*GIVEN INFORMATION*

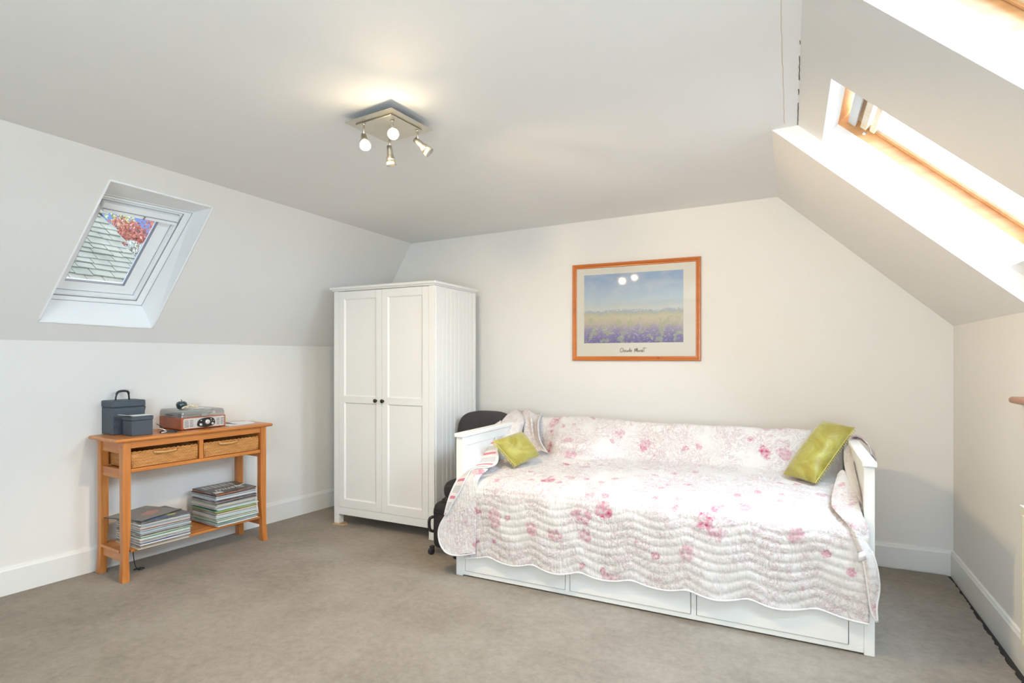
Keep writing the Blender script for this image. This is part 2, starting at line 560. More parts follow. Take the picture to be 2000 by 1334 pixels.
for k, (ya, yb) in enumerate(WY):
    win = empty('window_%d' % (k + 1), rw(AT, (ya + yb) / 2))
    struct(win)
    inv = -win.location
    fn = lambda a, y, w: rw(a, y, w) + inv
    D = 0.10                                                # plaster reveal depth
    b = MB()
    for q in (((AT, ya), (AT, yb)), ((AT, yb), (AB, yb)), ((AB, yb), (AB, ya)), ((AB, ya), (AT, ya))):
        b.poly([fn(*q[0], 0), fn(*q[1], 0), fn(*q[1], D), fn(*q[0], D)])
    b.build('reveal', M_REVEAL, win)
    b = MB(); ring(b, fn, (AT - 0.05, AB + 0.05, ya - 0.05, yb + 0.05), (AT, AB, ya, yb), D, D + 0.12)
    b.build('window_frame', M_WINWOOD, win)
    b = MB(); ring(b, fn, (AT + 0.02, AB - 0.004, ya + 0.004, yb - 0.004), (AT + 0.10, AB - 0.06, ya + 0.052, yb - 0.052), D + 0.055, D + 0.10)
    b.build('sash', M_WINPALE, win)
    b = MB(); ring(b, fn, (AT + 0.02, AB - 0.004, ya + 0.003, yb - 0.003), (AT + 0.06, AB - 0.02, ya + 0.014, yb - 0.014), D + 0.048, D + 0.0549)
    b.build('seal_and_shade', M_WINWOOD, win)
    b = MB(); slab(b, fn, (AT + 0.10, AB - 0.06, ya + 0.052, yb - 0.052), D + 0.080, D + 0.086)
    b.build('pane', M_GLASS, win)
    b = MB(); slab(b, fn, (AT + 0.035, AT + 0.075, ya + 0.02, yb - 0.03), D + 0.020, D + 0.032)
    b.build('ventilation_flap', plain('pale_aluminium', (0.66, 0.68, 0.66), 0.35, 0.4), win)
    b = MB(); slab(b, fn, (AT + 0.095, AT + 0.125, ya + 0.03, yb - 0.036), D + 0.028, D + 0.055)
    slab(b, fn, (AT + 0.14, AT + 0.165, ya + 0.03, yb - 0.036), D + 0.035, D + 0.056)
    b.build('top_rail', M_WINPALE, win)
    # hinge plate and screw cup on the far jamb
    b = MB(); c0 = fn(AT + 0.125, yb + 0.0005, D + 0.026); RX = Matrix.Translation(c0) @ Matrix.Rotation(PI / 2, 4, 'X')
    b.lathe([(0.0, 0.001), (0.004, 0.001), (0.004, 0.003), (0.008, 0.003), (0.0085, 0.0)], 16, RX)
    b.build('screw_cup', M_STEEL, win)
    b = MB(); slab(b, fn, (AT + 0.17, AT + 0.21, yb - 0.057, yb - 0.050), D + 0.052, D + 0.075)
    b.build('catch', M_STEEL, win)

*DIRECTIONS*
Reproduce the full listing faithfully, but do not carry over any pictures.

*FINAL RESULT*
Keep writing the Blender script for this image. This is part 2, starting at line 560. More parts follow. Take the picture to be 2000 by 1334 pixels.
for k, (ya, yb) in enumerate(WY):
    win = empty('window_%d' % (k + 1), rw(AT, (ya + yb) / 2))
    struct(win)
    inv = -win.location
    fn = lambda a, y, w: rw(a, y, w) + inv
    D = 0.10                                                # plaster reveal depth
    b = MB()
    for q in (((AT, ya), (AT, yb)), ((AT, yb), (AB, yb)), ((AB, yb), (AB, ya)), ((AB, ya), (AT, ya))):
        b.poly([fn(*q[0], 0), fn(*q[1], 0), fn(*q[1], D), fn(*q[0], D)])
    b.build('reveal', M_REVEAL, win)
    b = MB(); ring(b, fn, (AT - 0.05, AB + 0.05, ya - 0.05, yb + 0.05), (AT, AB, ya, yb), D, D + 0.12)
    b.build('window_frame', M_WINWOOD, win)
    b = MB(); ring(b, fn, (AT + 0.02, AB - 0.004, ya + 0.004, yb - 0.004), (AT + 0.10, AB - 0.06, ya + 0.052, yb - 0.052), D + 0.055, D + 0.10)
    b.build('sash', M_WINPALE, win)
    b = MB(); ring(b, fn, (AT + 0.02, AB - 0.004, ya + 0.003, yb - 0.003), (AT + 0.06, AB - 0.02, ya + 0.014, yb - 0.014), D + 0.048, D + 0.0549)
    b.build('seal_and_shade', M_WINWOOD, win)
    b = MB(); slab(b, fn, (AT + 0.10, AB - 0.06, ya + 0.052, yb - 0.052), D + 0.080, D + 0.086)
    b.build('pane', M_GLASS, win)
    b = MB(); slab(b, fn, (AT + 0.035, AT + 0.075, ya + 0.02, yb - 0.03), D + 0.020, D + 0.032)
    b.build('ventilation_flap', plain('pale_aluminium', (0.66, 0.68, 0.66), 0.35, 0.4), win)
    b = MB(); slab(b, fn, (AT + 0.095, AT + 0.125, ya + 0.03, yb - 0.036), D + 0.028, D + 0.055)
    slab(b, fn, (AT + 0.14, AT + 0.165, ya + 0.03, yb - 0.036), D + 0.035, D + 0.056)
    b.build('top_rail', M_WINPALE, win)
    # hinge plate and screw cup on the far jamb
    b = MB(); c0 = fn(AT + 0.125, yb + 0.0005, D + 0.026); RX = Matrix.Translation(c0) @ Matrix.Rotation(PI / 2, 4, 'X')
    b.lathe([(0.0, 0.001), (0.004, 0.001), (0.004, 0.003), (0.008, 0.003), (0.0085, 0.0)], 16, RX)
    b.build('screw_cup', M_STEEL, win)
    b = MB(); slab(b, fn, (AT + 0.17, AT + 0.21, yb - 0.057, yb - 0.050), D + 0.052, D + 0.075)
    b.build('catch', M_STEEL, win)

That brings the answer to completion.